Venda de escravos na Líbia é debatido por líderes mundiais que há anos ignoram vergonhoso comércio
Muitos subsaarianos que tentam chegar à Europa através da Líbia se tornam vítimas de redes criminosas de comércio de escravos. Líderes africanos e europeus são cobrados a dar resposta ao problema após denúncia da rede de notícias CNN
O espinhoso tema da venda de escravos na Líbia estará sobre a mesa hoje na Cimeira África-União Europeia, em Abidjan, na Costa do Marfim. Os cerca de 80 chefes de estado que participam do encontro se vêem forçados a dar resposta a um problema antigo para o qual têm fechados os olhos nos últimos anos após reportagem divulgada no último dia 14 de novembro pela CNN. No vídeo, a rede de notícias norteamericana mostra leilão no qual homens são vendidos por cerca de 400 doláres, causando indiganação em todo o mundo.
O tema central da cimeira são as migrações de massa das costas africanas para a Europa, fenômeno que tem levado milhões subsaarianos que buscam chegar à Europa através da costa da Libia a se tornarem vítimas de redes criminosas organizadas. Que os aprisiona com a finalidade de vendê-los como escravo. Os que conseguiram escapar relatam maltratos, espancamentos e violência sexual e mortes.
O problema já foi denunciado diversas vezes, sem que as autoridades europeias e africanas se imutem. Em abril, as Nações Unidas, através da Oganização Internacional para as Migrações (OIM), divulgou denúncias de sobreviventes. Agência da ONU descreveu o território líbio como “um arquipélago de tortura”, relatando entre os casos, o de um refém liberto em Trípoli que pesava 35 kg e tinha ferimentos pelo corpo.
Após a denúncia da CNN, muitos líderes africanos e europeus se pronunciaram, condenando o comércio de escravos em pleno século XXI. O secretário-geral da ONU, António Guterres, manifestou-se “horrorizado” e exigiu investigação urgente para que os responsáveis respondam por crimes contra a humanidade. O Conselho de Segurança da ONU, atendendo a solicitação do presidente da França, Emanuel Macron, comprometeu-se a discutir medidas mais fortes, possivelmente incluindo sanções.

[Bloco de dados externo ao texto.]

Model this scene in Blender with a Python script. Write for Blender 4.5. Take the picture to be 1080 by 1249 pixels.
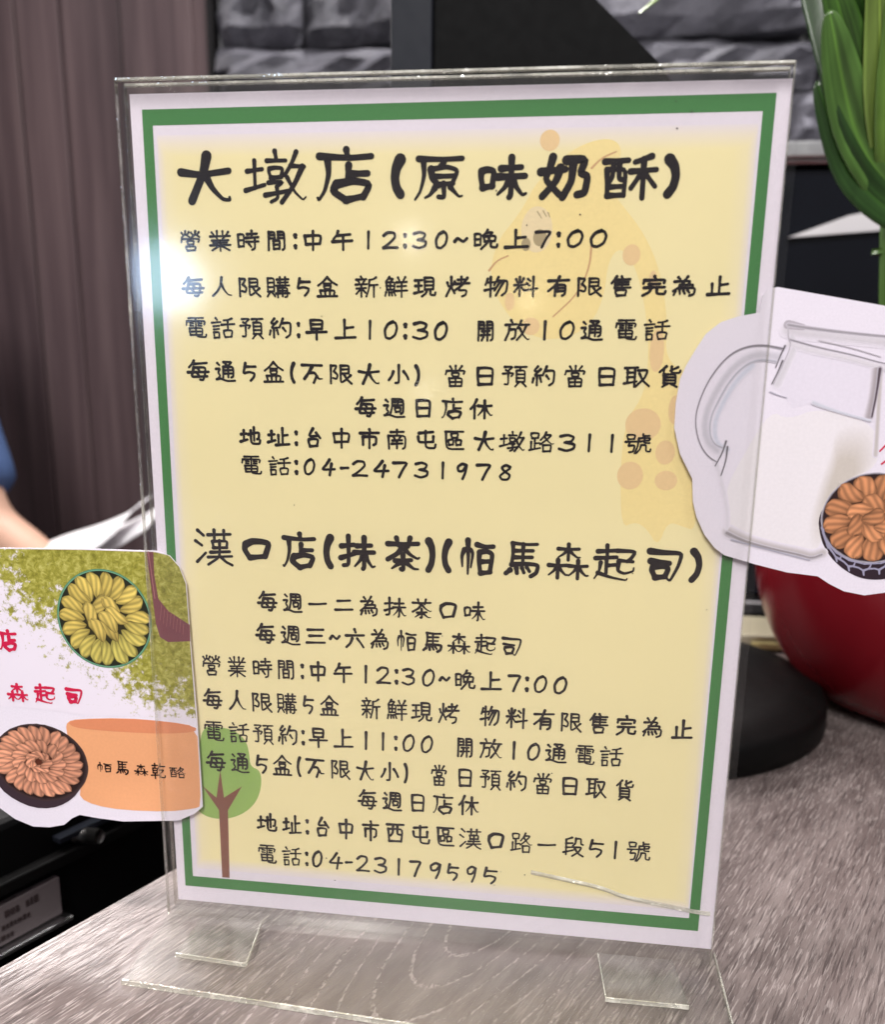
import bpy, math, random
from mathutils import Vector, Matrix
import numpy as np
for _o in list(bpy.data.objects): bpy.data.objects.remove(_o)
scene = bpy.context.scene
COL = scene.collection
random.seed(7)

# ------------------------------------------------------------------ camera
cam_d = bpy.data.cameras.new('camera'); cam = bpy.data.objects.new('camera', cam_d); COL.objects.link(cam)
right = Vector((0.99027, 0.13849, 0.01352)); down = Vector((0.04657, -0.23832, -0.97007)); fwd = Vector((-0.13113, 0.96126, -0.24245))
mt = Matrix.Identity(4)
for i in range(3):
    mt[i][0] = right[i]; mt[i][1] = -down[i]; mt[i][2] = -fwd[i]; mt[i][3] = (0.04525, -0.32287, 0.22136)[i]
cam.matrix_world = mt
cam_d.sensor_width = 36; cam_d.lens = 36*1150/1249; cam_d.shift_y = 95.5/1249
cam_d.clip_start = .01; cam_d.clip_end = 60
cam_d.dof.use_dof = True; cam_d.dof.focus_distance = .345; cam_d.dof.aperture_fstop = 10.5
scene.camera = cam

# ------------------------------------------------------------------ world, lamps, exposure
w = bpy.data.worlds.new('World'); scene.world = w; w.use_nodes = True
w.node_tree.nodes['Background'].inputs[0].default_value = (.85, .82, .86, 1)
w.node_tree.nodes['Background'].inputs[1].default_value = .12
def lamp(name, loc, target, size, power, col=(1, .97, .95), size_y=None, spread=180, disk=False):
    d = bpy.data.lights.new(name, 'AREA'); d.energy = power; d.color = col; d.size = size
    if size_y: d.shape = 'RECTANGLE'; d.size_y = size_y
    if disk: d.shape = 'DISK'
    d.spread = math.radians(spread)
    o = bpy.data.objects.new(name, d); COL.objects.link(o); o.location = loc
    o.rotation_euler = (Vector(target)-Vector(loc)).to_track_quat('-Z', 'Y').to_euler()
    return o
lamp('overhead_light', (-.15, -1.5, 1.75), (0, 0, .15), .5, 36, size_y=.9)
lamp('overhead_light', (.95, -.75, 1.6), (.1, 0, .1), .14, 6)
lamp('wall_washer', (-1.17, 1.02, 1.06), (-.16, -.10, 0), .78, 10, (1, .95, .93), size_y=.36, spread=112)
lamp('wall_washer', (-.22, 1.10, .98), (0, 0, 0), .22, 1.6, (1, .95, .93), size_y=.10, spread=112)
lamp('overhead_light', (-.48, -.12, 1.25), (-.17, -.09, 0), .10, .75, (1, .96, .94), spread=40)  # added fill to brighten the front left of the counter, no known fixture
lamp('overhead_light', (.1, 1.02, 1.8), (.05, 1.36, .5), .3, 7, spread=110)  # added light, aimed to graze the stone wall and bring out its relief
lamp('overhead_light', (.45, .75, 1.75), (.25, .05, 0), .12, 3.5)
lamp('shop_lamp', (-1.35, -2.9, .46), (-.09, 0, .245), .24, 1.0, (.55, .72, 1), disk=True)
lamp('shop_lamp', (-.62, -3.5, .66), (0, 0, .25), .06, .10, disk=True)
lamp('shop_lamp', (-.10, -2.6, .385), (.02, 0, .24), .03, .035, (1, .85, .6), disk=True)
lamp('shop_lamp', (-.55, -3.4, .08), (0, 0, .2), .03, .03, disk=True)
scene.view_settings.view_transform = 'Standard'; scene.view_settings.look = 'None'
scene.view_settings.exposure = .69; scene.view_settings.gamma = 1; scene.view_settings.use_curve_mapping = False
scene.cycles.max_bounces = 14; scene.cycles.transparent_max_bounces = 40
scene.cycles.use_denoising = True

# ------------------------------------------------------------------ helpers
class MB:
    def __init__(s): s.v = []; s.f = []; s.c = []
    def add(s, vs, fs, cols=None):
        o = len(s.v); s.v += [tuple(map(float, p)) for p in vs]; s.f += [tuple(i+o for i in f) for f in fs]
        if cols is None: cols = [(1, 1, 1)]*len(vs)
        elif isinstance(cols, tuple): cols = [cols]*len(vs)
        s.c += list(cols)
    def grid(s, rows, cols=None, closed=False):
        n = len(rows[0]); vs = [p for r in rows for p in r]; fs = []
        for i in range(len(rows)-1):
            for j in range(n if closed else n-1):
                k = (j+1) % n
                fs.append((i*n+j, i*n+k, (i+1)*n+k, (i+1)*n+j))
        s.add(vs, fs, cols)
    def box(s, a, b):
        x0, y0, z0 = a; x1, y1, z1 = b
        s.add([(x0,y0,z0),(x1,y0,z0),(x1,y1,z0),(x0,y1,z0),(x0,y0,z1),(x1,y0,z1),(x1,y1,z1),(x0,y1,z1)],
              [(3,2,1,0),(4,5,6,7),(0,1,5,4),(1,2,6,5),(2,3,7,6),(3,0,4,7)])
    def prism(s, poly, axis, a, b):   # poly 2D extruded along axis from a to b
        def P(p, t): return {'y': (p[0], t, p[1]), 'z': (p[0], p[1], t), 'x': (t, p[0], p[1])}[axis]
        n = len(poly); vs = [P(p, a) for p in poly]+[P(p, b) for p in poly]
        s.add(vs, [tuple(range(n)), tuple(range(2*n-1, n-1, -1))]+[(i, (i+1) % n, n+(i+1) % n, n+i) for i in range(n)])
    def lathe(s, prof, c, n=64):
        s.grid([[(c[0]+r*math.cos(6.28318*k/n), c[1]+r*math.sin(6.28318*k/n), c[2]+z) for k in range(n)] for r, z in prof], closed=True)
    def tube(s, pts, rads, n=10):
        rows = []; pts = [Vector(p) for p in pts]
        for i, p in enumerate(pts):
            t = (pts[min(i+1, len(pts)-1)]-pts[max(i-1, 0)]).normalized()
            a = t.orthogonal().normalized() if i == 0 else (a-t*a.dot(t)).normalized()
            b = t.cross(a); r = rads[i] if isinstance(rads, (list, tuple)) else rads
            rows.append([p+r*(a*math.cos(6.28318*k/n)+b*math.sin(6.28318*k/n)) for k in range(n)])
        s.grid(rows, closed=True); o = len(s.v)-len(rows)*n
        s.f.append(tuple(range(o, o+n))); s.f.append(tuple(range(len(s.v)-1, len(s.v)-1-n, -1)))
    def build(s, name, mat, parent=None, smooth=False, bevel=0, label=None):
        me = bpy.data.meshes.new(name); L = Vector((0, 0, 0))
        if parent is not None:
            p = parent
            while p is not None: L += p.location; p = p.parent
        me.from_pydata([(x-L.x, y-L.y, z-L.z) for x, y, z in s.v], [], s.f); me.validate()
        if len(me.vertices) == len(s.c):
            at = me.color_attributes.new('Col', 'FLOAT_COLOR', 'POINT')
            at.data.foreach_set('color', [q for c in s.c for q in (c[0], c[1], c[2], 1)])
        me.materials.append(mat)
        if smooth: me.polygons.foreach_set('use_smooth', [True]*len(me.polygons))
        o = bpy.data.objects.new(name, me); COL.objects.link(o); o.parent = parent
        if bevel:
            m = o.modifiers.new('bevel', 'BEVEL'); m.width = bevel; m.segments = 2; m.limit_method = 'ANGLE'
        if label: o['label'] = label
        return o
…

Na cimeira de Abidjan há duas propostas. Uma delas é a criação de um plano de apoio europeu à África, uma espécie de Plano Marshall, que na II Guerra Mundial os EUA aplicaram para ajudar a Europa a recuperar da destruição da guerra. A outra é a criação de mecanismos que permitam acabar com um dos elementos mais corrosivos das sociedades africanas, que é a corrupção e o nepotismo.
Contudo, como nas edições anteriores da cimeira entre europeus e africanos, muito se falou, mas nada de efetivo foi feito. Com isso, mantêm-se projetos de apoio ao desenvolvimento africano claramente ineficazes.
PROBLEMA ANTIGO – A reportagem da CNN revelou um mercado de escravos perto de Trípoli, capital da Líbia, através de imagens captadas por um telefone celular, no momento em que ocorrria a venda de dois homens. No áudio captado, ouve-se alguém afirmar que “os homens são vendidos por 1.200 dinares libaneses ou 400 dólares cada (339 euros, ao câmbio atual)”.
Depois das reações unânimes de condenação, o mundo parece a acordar para o problema que já se arrasta há vários anos. No início deste século começaram a ocorrer as primeiras ondas de migrantes africanos para a Europa, a partir das costas de Marrocos, e depois da Mauritânia e Cabo Verde, em direcção às ilhas Canárias, na Espanha.
Com isso, aumentou o cerco da vigilância nas fronteiras, com a União Europeia criando o programa Frontex, uma força militar envolvendo grupos terrestres, aéreos e da Marinha com intuito de interromper o fluxo das pequenas embarcações rumo ao continente europeu.
Espanha foi dos primeiros países a receber ondas de imigrantes clandestinos, nos seus territórios do Norte de África como Ceuta e depois nas costas da Andaluzia. O fluxo, com o caos instalado em países como a Líbia, começou a partir da parte oriental da África do Norte, sobretudo para Itália, com destaque para a Sicília e a ilha de Lampedusa.
Já em 2007, o conhecido e respeitado curador do Museu da Escravatura, Joseph N”Daye, na ilha de Gorée, no Senegal, chamava a atenção do mundo para aqueles que apelidou de “escravos dos tempos modernos”, referindo-se às dezenas de barcos que partiam diariamente das costas também do Senegal rumo à Europa.
Dizia Joseph N”Daye que tal como os escravos dos idos de 1600, também estes partiam rumo ao desconhecido, com total insegurança, desprotegidos, sem nenhum direito e sob o risco de morrerem na travessia.